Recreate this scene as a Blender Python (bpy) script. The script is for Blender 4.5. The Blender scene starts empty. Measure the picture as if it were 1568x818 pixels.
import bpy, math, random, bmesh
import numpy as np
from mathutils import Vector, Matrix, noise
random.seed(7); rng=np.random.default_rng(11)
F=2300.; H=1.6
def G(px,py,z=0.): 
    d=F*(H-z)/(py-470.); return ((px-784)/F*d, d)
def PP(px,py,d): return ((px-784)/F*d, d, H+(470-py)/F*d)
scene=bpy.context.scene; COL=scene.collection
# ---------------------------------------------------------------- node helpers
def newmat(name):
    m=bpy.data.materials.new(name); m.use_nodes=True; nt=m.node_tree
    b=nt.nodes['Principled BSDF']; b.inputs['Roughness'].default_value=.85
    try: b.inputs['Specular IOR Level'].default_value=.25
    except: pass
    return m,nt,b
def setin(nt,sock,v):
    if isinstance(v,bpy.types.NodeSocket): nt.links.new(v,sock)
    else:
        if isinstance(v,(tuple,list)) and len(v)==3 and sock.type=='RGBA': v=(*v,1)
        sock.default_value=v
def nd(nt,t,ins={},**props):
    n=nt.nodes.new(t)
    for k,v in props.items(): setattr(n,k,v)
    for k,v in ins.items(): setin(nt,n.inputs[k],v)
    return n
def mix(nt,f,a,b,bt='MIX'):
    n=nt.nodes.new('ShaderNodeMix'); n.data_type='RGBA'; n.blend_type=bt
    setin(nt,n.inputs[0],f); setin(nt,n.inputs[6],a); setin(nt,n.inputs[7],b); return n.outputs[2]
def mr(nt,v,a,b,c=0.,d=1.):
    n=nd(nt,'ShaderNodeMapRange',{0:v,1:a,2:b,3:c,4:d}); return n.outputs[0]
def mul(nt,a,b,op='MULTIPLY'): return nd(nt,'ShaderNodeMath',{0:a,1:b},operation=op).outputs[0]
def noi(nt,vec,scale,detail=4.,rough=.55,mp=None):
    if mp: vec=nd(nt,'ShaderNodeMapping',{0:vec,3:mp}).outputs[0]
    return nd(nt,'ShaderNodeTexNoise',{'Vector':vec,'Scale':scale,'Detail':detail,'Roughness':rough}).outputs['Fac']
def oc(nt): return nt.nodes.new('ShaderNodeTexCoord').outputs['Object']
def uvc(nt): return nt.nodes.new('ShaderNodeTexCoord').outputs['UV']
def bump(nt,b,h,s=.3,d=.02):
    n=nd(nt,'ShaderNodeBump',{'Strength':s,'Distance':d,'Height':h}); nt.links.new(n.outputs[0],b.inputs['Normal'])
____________
▸ Aim of the exercise: Transcribe the whole listing exactly.

▸ Solved problem:
Recreate this scene as a Blender Python (bpy) script. The script is for Blender 4.5. The Blender scene starts empty. Measure the picture as if it were 1568x818 pixels.
import bpy, math, random, bmesh
import numpy as np
from mathutils import Vector, Matrix, noise
random.seed(7); rng=np.random.default_rng(11)
F=2300.; H=1.6
def G(px,py,z=0.): 
    d=F*(H-z)/(py-470.); return ((px-784)/F*d, d)
def PP(px,py,d): return ((px-784)/F*d, d, H+(470-py)/F*d)
scene=bpy.context.scene; COL=scene.collection
# ---------------------------------------------------------------- node helpers
def newmat(name):
    m=bpy.data.materials.new(name); m.use_nodes=True; nt=m.node_tree
    b=nt.nodes['Principled BSDF']; b.inputs['Roughness'].default_value=.85
    try: b.inputs['Specular IOR Level'].default_value=.25
    except: pass
    return m,nt,b
def setin(nt,sock,v):
    if isinstance(v,bpy.types.NodeSocket): nt.links.new(v,sock)
    else:
        if isinstance(v,(tuple,list)) and len(v)==3 and sock.type=='RGBA': v=(*v,1)
        sock.default_value=v
def nd(nt,t,ins={},**props):
    n=nt.nodes.new(t)
    for k,v in props.items(): setattr(n,k,v)
    for k,v in ins.items(): setin(nt,n.inputs[k],v)
    return n
def mix(nt,f,a,b,bt='MIX'):
    n=nt.nodes.new('ShaderNodeMix'); n.data_type='RGBA'; n.blend_type=bt
    setin(nt,n.inputs[0],f); setin(nt,n.inputs[6],a); setin(nt,n.inputs[7],b); return n.outputs[2]
def mr(nt,v,a,b,c=0.,d=1.):
    n=nd(nt,'ShaderNodeMapRange',{0:v,1:a,2:b,3:c,4:d}); return n.outputs[0]
def mul(nt,a,b,op='MULTIPLY'): return nd(nt,'ShaderNodeMath',{0:a,1:b},operation=op).outputs[0]
def noi(nt,vec,scale,detail=4.,rough=.55,mp=None):
    if mp: vec=nd(nt,'ShaderNodeMapping',{0:vec,3:mp}).outputs[0]
    return nd(nt,'ShaderNodeTexNoise',{'Vector':vec,'Scale':scale,'Detail':detail,'Roughness':rough}).outputs['Fac']
def oc(nt): return nt.nodes.new('ShaderNodeTexCoord').outputs['Object']
def uvc(nt): return nt.nodes.new('ShaderNodeTexCoord').outputs['UV']
def bump(nt,b,h,s=.3,d=.02):
    n=nd(nt,'ShaderNodeBump',{'Strength':s,'Distance':d,'Height':h}); nt.links.new(n.outputs[0],b.inputs['Normal'])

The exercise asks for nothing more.